Power structures, decision-making, and leadership styles within cybercriminal groups: A CTI datasets based exploration

Konstantinos Mersinas, Aimee Liu, Niki Panteli

Research output: Contribution to conferenceAbstractpeer-review


Cybercriminal groups dynamically shape their business models and undergo constant evolution. Cyber Threat Intelligence (CTI) indicates that some groups move into the formation of conglomerates with networks of affiliate groups constituting the cybercriminal landscape, through adopting Crime-as-a-Service (CaaS) and other collaborative approaches. Such structures can be complex and high-maintenance , with one aspect of their complexity being the identification of affiliate individuals with the appropriate technical and collaborating skills, but also from the leadership style and attitude, since maintaining and operating these networks is largely a managerial task, and less of a technical one.
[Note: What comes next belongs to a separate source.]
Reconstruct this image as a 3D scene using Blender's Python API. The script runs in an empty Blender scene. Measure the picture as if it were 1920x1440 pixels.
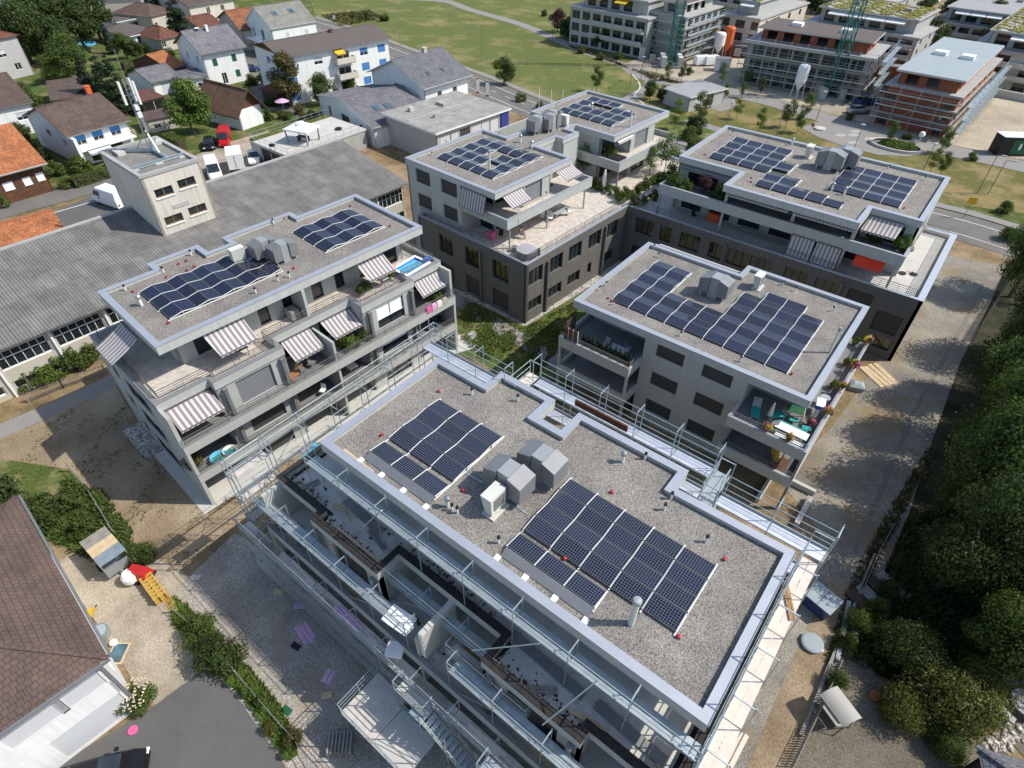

In this paper i) we utilise datasets captured by CTI-platforms *, and ii) expand our previous work on cultural aspects of cybercriminal groups, to inform internal power-distance, decision-making, and leadership styles of collaborating entities to identify potentially distinct profile properties of the involved actors. Our hypothesis is that beyond the procedural mechanisms for establishing trust relationships in such cybercriminal networks, there exist special characteristics of affiliated persons, which are necessary for the success of networked cybercrime operations.

*details on the datasets will be available in the full paper version; we need the appropriate permissions for acknowledging sources.